DİHA - Dicle News Agency

Women

Women march for victims of femicide

 
27 May
10:07 2015

DİYARBAKIR (DİHA) - Women marched through the town of Ergani, Turkey yesterday for two local women attacked in just 10 days. The women took to the streets to condemn the wave of femicide committed with impunity in Kurdistan and Turkey.

Femicides and violence against women have been at the top of the agenda in the district of Ergani. The population of the town and its villages is just 119,000, but the high rate of violence has driven women (led by the Congress of Free Women [KJA]) into the streets.

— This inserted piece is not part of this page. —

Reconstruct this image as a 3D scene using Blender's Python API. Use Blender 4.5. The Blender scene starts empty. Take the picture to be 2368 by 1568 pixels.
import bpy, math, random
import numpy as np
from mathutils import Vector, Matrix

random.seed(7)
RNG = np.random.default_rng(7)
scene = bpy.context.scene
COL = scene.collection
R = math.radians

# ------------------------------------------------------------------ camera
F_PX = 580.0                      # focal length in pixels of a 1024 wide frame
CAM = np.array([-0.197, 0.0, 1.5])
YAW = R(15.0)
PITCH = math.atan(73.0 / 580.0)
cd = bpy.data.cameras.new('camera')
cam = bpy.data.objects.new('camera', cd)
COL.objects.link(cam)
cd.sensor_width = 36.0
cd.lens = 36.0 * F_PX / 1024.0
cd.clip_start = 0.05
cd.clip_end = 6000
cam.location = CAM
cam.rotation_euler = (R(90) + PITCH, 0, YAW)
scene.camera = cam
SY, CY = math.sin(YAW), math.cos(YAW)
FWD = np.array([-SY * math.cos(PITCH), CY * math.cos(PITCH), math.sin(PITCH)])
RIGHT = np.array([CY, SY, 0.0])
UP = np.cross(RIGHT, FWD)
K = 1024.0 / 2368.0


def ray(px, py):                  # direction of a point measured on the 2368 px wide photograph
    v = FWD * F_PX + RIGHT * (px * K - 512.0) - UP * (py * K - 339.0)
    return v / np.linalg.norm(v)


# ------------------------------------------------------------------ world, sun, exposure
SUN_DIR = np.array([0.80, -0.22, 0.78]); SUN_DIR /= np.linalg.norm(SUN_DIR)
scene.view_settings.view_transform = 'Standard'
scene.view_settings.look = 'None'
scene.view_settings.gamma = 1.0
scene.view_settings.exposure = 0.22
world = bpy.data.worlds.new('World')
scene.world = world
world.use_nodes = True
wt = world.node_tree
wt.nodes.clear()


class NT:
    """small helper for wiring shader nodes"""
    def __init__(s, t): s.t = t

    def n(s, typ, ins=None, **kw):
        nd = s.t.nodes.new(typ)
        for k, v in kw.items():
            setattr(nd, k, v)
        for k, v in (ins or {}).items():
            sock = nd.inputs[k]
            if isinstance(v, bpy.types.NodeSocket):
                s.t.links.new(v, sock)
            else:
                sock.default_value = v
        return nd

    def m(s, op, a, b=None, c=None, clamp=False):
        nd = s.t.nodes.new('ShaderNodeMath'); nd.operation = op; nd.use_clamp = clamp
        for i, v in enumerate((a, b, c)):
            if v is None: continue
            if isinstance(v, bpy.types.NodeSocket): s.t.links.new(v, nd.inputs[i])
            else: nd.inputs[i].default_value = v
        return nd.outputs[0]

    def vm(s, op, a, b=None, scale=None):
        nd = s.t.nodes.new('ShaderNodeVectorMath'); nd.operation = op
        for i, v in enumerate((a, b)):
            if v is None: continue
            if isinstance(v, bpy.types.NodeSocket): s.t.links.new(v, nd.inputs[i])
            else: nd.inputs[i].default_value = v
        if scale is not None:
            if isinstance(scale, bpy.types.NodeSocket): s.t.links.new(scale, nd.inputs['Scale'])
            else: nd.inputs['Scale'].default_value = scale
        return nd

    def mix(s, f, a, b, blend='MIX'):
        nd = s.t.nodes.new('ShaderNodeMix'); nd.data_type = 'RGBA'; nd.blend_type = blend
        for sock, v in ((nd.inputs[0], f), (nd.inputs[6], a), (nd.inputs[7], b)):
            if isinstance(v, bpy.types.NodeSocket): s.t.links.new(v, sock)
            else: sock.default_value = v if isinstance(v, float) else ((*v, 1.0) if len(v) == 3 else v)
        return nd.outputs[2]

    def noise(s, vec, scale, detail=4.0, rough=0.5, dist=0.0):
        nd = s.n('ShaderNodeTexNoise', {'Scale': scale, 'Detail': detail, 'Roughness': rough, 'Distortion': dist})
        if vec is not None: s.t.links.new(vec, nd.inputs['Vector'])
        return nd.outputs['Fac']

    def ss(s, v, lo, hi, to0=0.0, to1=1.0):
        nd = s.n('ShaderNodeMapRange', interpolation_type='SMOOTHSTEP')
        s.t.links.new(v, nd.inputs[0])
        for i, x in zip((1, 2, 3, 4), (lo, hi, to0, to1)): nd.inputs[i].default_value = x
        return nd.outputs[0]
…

19-year-old Mutlu Kaya was shot in the head on May 17 by an attacker who entered her home. She had become nationally famous as a contestant on a televised singing competition. Just three days later, longtime domestic violence sufferer Hacer Aladak was trying to escape to a women's shelter when her husband strangled her in front of her children. The women's movement in Kurdistan and Turkey has accused the Turkish state of directly encouraging such attacks by frequently issuing sentence reductions for perpetrators of violence against women.

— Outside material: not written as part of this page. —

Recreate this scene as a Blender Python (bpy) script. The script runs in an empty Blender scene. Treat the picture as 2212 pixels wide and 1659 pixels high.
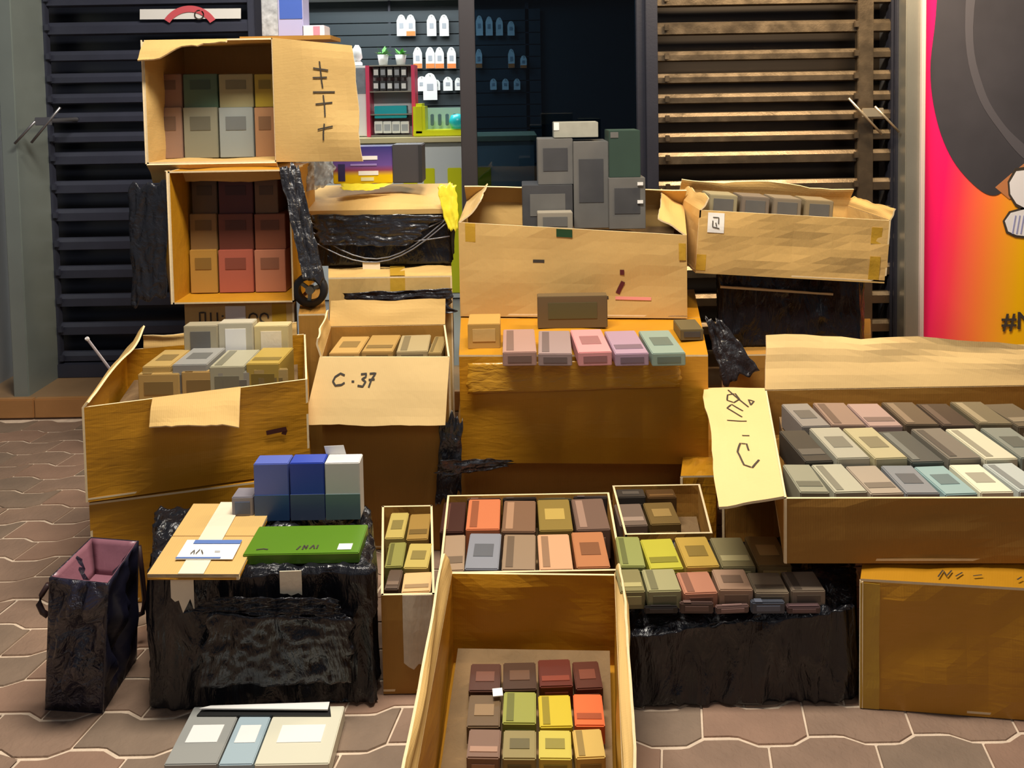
import bpy, bmesh, math, random
from mathutils import Vector, Matrix, noise
R = math.radians
rnd = random.Random(7)
SC = bpy.context.scene
COL = SC.collection

# ---------------------------------------------------------------- camera, world, lights, exposure
F_PX, PITCH, ROLL, CAM_H, PCY = 1650.0, R(2.7), R(1.0), 1.45, 278.0
cam_d = bpy.data.cameras.new('camera')
cam = bpy.data.objects.new('camera', cam_d); COL.objects.link(cam)
cam_d.sensor_width = 36.0; cam_d.sensor_fit = 'HORIZONTAL'
cam_d.lens = F_PX / 2212 * 36.0
cam_d.shift_y = (PCY - 829.5) / 2212
CAM_R = (Matrix.Rotation(R(90) - PITCH, 4, 'X') @ Matrix.Rotation(-ROLL, 4, 'Z'))
cam.matrix_world = Matrix.Translation((0, 0, CAM_H)) @ CAM_R
cam_d.clip_start = 0.05
SC.camera = cam

w = bpy.data.worlds.new('night'); SC.world = w; w.use_nodes = True
w.node_tree.nodes['Background'].inputs[0].default_value = (0.55, 0.60, 0.72, 1)
w.node_tree.nodes['Background'].inputs[1].default_value = 0.12

def area(name, loc, rot, sx, sy, watts, color):
    l = bpy.data.lights.new(name, 'AREA'); l.shape = 'RECTANGLE'; l.size = sx; l.size_y = sy
    l.energy = watts; l.color = color
    o = bpy.data.objects.new(name, l); COL.objects.link(o); o.location = loc; o.rotation_euler = rot
    return o
area('walkway_lamp', (-0.25, 1.80, 3.3), (0, 0, 0), 1.5, 0.4, 112, (1.0, 0.93, 0.82))
area('street_fill_light', (0.6, -2.6, 3.9), (R(62), 0, 0), 1.6, 0.8, 16, (1.0, 0.93, 0.84))  # unseen fill added from the street side to brighten the poster and fronts
area('warm_canopy_lamp', (1.55, 2.75, 2.55), (R(38), 0, 0), 1.0, 0.15, 44, (1.0, 0.78, 0.50))
area('shop_ceiling_lamp', (-1.1, 5.3, 2.62), (0, 0, 0), 1.6, 0.9, 50, (0.93, 0.98, 1.0))
vs = SC.view_settings
vs.view_transform = 'Standard'; vs.look = 'None'; vs.gamma = 1.0; vs.use_curve_mapping = False
SC.display_settings.display_device = 'sRGB'
vs.exposure = 0.35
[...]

"In both these events, is it just the murderers or armed attackers who are guilty? Of course not," said Dürdane Peker of the KJA, speaking at the end of the march in Sakine Cansız Park. "It's perfectly obvious that the biggest reasons for these events are social pressure, inadequate state institutions and the view towards women."

Peoples' Democratic Party (HDP) Diyarbakır MP candidate and KJA supporter Nursel Aydoğan was among the many local politicians to attend the rally. She denounced the justification of femicides as "honor killings." She spoke to the crowd, carrying photographs of slain women, including women like Sakine Cansız and Kader Ortakaya killed by the Turkish state.

"We want to say here as the KJA: we have never been a man's honor and we never will be," said Aydoğan. "We have said that our honor is our freedom, and until we win our freedom we will keep on struggling."